La guida ci ha illustrato anche alcune caratteristiche e tradizioni della vita ebraica.
Innanzitutto gli Ebrei considerano le giornate scandite dalla luna e non dal sole.
I bambini ebrei raggiungono l’età della maturità a tredici anni e diventano così responsabili per se stessi nei confronti della legge religiosa ebraica.
Anche la festa del sabato appartiene alla cultura ebraica. Per gli ebrei il sabato deve essere interamente dedicato al Signore. Inizia dopo il tramonto del venerdì e si conclude all’apparire delle prime stelle del sabato. Il sabato, in ebraico Shabbat, ricorda il giorno in cui il Signore concluse la creazione. Prima che inizi, la padrona di casa accende le candele, che indicano la fine del lavoro e l’inizio del riposo. Un giorno di riposo assoluto. Nelle ventiquattro ore bisogna astenersi da qualsiasi attività e non chiederne ad altri; i cibi devono essere preparati in precedenza; il riposo deve essere assoluto per tutti; non si possono provocare scintille e ci si può spostare solo a piedi.
Infine il rito della rottura del bicchiere durante la celebrazione delle nozze. Le nozze ebraiche si possono celebrare sempre, tranne durante lo Shabbat (dal venerdì sera dopo il tramonto fino al sabato sera).

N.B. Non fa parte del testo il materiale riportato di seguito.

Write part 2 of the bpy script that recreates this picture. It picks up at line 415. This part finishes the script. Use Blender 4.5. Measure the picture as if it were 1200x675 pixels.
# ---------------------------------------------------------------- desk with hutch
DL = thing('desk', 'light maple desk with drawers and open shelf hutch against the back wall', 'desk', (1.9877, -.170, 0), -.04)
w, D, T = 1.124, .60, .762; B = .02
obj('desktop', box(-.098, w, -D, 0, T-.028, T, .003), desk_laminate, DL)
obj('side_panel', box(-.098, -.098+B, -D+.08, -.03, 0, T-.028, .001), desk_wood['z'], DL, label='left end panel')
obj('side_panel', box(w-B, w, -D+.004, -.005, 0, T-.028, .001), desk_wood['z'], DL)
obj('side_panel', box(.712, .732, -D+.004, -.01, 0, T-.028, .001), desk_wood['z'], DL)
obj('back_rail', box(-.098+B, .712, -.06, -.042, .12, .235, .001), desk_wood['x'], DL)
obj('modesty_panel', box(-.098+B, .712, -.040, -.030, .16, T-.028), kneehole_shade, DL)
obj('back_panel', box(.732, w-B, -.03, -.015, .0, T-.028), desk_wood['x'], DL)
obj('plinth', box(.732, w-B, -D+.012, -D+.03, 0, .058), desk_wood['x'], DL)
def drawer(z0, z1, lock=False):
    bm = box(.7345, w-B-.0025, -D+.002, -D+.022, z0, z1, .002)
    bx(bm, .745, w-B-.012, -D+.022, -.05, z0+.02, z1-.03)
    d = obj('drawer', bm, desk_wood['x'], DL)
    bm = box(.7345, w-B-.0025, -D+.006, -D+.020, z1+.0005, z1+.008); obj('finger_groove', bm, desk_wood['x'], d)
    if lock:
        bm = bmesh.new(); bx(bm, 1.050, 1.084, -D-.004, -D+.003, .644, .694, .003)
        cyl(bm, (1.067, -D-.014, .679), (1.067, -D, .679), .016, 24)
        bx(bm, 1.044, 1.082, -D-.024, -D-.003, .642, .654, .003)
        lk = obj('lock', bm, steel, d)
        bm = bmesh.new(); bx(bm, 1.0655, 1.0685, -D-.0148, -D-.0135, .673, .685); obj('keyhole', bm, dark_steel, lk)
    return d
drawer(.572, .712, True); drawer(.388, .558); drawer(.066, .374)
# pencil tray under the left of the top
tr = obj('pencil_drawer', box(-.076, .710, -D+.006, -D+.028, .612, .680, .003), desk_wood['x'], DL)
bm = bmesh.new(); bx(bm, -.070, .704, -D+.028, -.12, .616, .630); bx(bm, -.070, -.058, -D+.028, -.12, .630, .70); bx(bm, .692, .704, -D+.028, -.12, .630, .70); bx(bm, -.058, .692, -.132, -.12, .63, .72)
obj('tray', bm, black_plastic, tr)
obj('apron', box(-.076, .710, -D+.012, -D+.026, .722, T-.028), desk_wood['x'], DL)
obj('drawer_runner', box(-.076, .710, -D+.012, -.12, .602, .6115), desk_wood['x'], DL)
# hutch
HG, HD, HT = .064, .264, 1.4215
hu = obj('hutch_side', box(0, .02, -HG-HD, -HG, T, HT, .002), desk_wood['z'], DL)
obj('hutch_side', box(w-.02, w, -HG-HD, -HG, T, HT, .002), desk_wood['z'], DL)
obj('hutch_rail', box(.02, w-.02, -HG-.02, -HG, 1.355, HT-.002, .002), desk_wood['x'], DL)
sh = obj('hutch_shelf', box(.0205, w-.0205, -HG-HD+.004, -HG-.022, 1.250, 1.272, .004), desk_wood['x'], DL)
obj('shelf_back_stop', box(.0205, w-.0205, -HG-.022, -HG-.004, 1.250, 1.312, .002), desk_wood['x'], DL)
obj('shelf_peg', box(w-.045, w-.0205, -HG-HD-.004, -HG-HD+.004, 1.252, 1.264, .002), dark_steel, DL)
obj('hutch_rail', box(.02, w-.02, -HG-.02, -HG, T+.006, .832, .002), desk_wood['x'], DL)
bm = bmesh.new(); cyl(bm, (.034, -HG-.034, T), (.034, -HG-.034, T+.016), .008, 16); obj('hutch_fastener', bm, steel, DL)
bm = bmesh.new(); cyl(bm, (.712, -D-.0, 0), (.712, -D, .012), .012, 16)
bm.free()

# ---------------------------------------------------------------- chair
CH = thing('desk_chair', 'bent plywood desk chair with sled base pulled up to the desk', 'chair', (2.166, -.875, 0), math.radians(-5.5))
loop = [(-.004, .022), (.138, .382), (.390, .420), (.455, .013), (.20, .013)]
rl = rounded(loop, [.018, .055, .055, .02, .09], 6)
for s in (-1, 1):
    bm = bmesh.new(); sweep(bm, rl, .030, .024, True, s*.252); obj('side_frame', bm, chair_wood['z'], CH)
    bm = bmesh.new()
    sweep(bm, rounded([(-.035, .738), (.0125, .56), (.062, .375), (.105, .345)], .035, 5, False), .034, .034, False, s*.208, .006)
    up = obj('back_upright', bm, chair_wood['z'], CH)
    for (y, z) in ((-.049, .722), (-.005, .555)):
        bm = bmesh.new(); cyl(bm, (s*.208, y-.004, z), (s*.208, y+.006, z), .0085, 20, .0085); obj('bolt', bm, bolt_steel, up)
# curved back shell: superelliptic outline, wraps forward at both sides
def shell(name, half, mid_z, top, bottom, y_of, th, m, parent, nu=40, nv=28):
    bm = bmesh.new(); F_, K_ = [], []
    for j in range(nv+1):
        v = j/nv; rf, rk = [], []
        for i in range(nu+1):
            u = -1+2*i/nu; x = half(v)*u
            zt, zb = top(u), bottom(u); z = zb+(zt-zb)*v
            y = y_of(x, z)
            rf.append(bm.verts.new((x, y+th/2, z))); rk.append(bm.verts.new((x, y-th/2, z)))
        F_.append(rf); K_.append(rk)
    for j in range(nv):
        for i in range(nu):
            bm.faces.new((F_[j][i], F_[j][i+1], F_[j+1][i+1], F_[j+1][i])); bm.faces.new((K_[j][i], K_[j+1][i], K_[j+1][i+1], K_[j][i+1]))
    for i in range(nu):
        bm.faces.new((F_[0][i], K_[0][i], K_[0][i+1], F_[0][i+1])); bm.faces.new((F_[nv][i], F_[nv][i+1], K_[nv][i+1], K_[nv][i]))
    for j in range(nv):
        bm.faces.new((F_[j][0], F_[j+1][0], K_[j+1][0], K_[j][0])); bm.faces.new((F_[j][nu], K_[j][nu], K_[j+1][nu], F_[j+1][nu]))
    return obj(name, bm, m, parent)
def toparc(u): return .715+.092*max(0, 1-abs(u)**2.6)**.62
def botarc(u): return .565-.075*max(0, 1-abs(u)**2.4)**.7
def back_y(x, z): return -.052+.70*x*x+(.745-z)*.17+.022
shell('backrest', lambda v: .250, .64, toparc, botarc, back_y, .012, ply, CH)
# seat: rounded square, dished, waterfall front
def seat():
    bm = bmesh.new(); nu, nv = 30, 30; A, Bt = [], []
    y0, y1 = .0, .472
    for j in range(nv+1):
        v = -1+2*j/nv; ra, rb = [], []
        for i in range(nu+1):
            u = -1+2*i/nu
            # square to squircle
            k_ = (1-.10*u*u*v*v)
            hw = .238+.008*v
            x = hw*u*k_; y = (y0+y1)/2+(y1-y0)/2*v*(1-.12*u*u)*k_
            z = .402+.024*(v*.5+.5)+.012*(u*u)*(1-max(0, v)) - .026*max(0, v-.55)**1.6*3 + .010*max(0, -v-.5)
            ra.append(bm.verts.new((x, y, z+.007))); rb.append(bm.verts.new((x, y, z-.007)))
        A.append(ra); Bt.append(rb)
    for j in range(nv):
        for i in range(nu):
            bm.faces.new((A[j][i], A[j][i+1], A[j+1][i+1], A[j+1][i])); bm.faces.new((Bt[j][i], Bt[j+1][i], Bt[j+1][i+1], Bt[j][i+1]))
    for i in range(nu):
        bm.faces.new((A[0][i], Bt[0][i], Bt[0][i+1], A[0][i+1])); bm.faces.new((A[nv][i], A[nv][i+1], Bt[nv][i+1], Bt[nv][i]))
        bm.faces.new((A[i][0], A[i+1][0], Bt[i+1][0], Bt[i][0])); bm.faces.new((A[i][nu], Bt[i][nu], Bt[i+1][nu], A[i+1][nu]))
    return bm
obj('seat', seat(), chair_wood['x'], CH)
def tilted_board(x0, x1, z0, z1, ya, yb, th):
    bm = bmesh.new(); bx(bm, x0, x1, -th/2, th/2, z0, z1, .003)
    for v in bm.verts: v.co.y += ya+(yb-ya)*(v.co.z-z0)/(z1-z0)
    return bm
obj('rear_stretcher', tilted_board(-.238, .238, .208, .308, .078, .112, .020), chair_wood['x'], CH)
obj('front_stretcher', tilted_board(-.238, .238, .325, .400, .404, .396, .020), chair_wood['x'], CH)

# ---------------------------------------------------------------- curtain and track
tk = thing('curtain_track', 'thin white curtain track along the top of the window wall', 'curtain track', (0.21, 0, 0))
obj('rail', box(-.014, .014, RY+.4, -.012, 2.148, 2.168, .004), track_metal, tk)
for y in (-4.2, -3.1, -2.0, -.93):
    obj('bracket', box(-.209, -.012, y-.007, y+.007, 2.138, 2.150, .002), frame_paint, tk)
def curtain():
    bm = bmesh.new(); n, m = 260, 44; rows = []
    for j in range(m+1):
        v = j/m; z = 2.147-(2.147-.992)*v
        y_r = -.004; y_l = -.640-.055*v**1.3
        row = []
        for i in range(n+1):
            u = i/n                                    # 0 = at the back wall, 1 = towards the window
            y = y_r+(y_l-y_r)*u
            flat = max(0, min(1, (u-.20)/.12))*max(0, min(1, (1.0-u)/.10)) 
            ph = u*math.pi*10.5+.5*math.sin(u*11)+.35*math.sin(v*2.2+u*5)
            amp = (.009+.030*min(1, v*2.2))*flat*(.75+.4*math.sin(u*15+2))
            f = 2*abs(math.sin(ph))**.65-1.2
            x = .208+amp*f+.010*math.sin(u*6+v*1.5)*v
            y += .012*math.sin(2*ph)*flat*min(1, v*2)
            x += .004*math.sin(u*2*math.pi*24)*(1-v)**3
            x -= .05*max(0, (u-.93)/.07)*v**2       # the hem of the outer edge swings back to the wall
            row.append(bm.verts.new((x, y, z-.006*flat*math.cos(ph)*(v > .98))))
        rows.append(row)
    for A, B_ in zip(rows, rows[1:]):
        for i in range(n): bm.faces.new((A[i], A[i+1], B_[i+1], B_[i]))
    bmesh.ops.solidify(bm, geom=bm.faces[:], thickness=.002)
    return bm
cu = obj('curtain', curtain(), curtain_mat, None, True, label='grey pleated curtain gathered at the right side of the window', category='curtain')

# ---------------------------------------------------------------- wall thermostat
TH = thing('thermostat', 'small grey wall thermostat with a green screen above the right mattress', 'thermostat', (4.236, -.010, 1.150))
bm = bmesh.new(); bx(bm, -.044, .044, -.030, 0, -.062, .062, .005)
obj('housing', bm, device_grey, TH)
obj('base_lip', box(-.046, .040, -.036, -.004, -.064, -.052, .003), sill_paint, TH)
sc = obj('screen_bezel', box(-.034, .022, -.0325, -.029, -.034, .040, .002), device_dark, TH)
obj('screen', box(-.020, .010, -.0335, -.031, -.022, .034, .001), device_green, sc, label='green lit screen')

L’ultimo gesto della cerimonia, prima dei festeggiamenti, è la rottura del bicchiere da cui hanno bevuto gli sposi, da parte dello sposo con un piede; questo gesto sta a significare il ricordo della distruzione del Tempio di Salomone a Gerusalemme, nel 70 d.C. per opera dei Romani e la conseguente diaspora.
Dopo circa un’ora, passata velocemente, la visita è terminata. E’ stata un’esperienza bella ed interessante che ritengo debba ripetersi anche con altre culture e religioni, ad esempio quella musulmana, perché credo che la conoscenza sia l’unico modo per evitare di cadere in pregiudizi.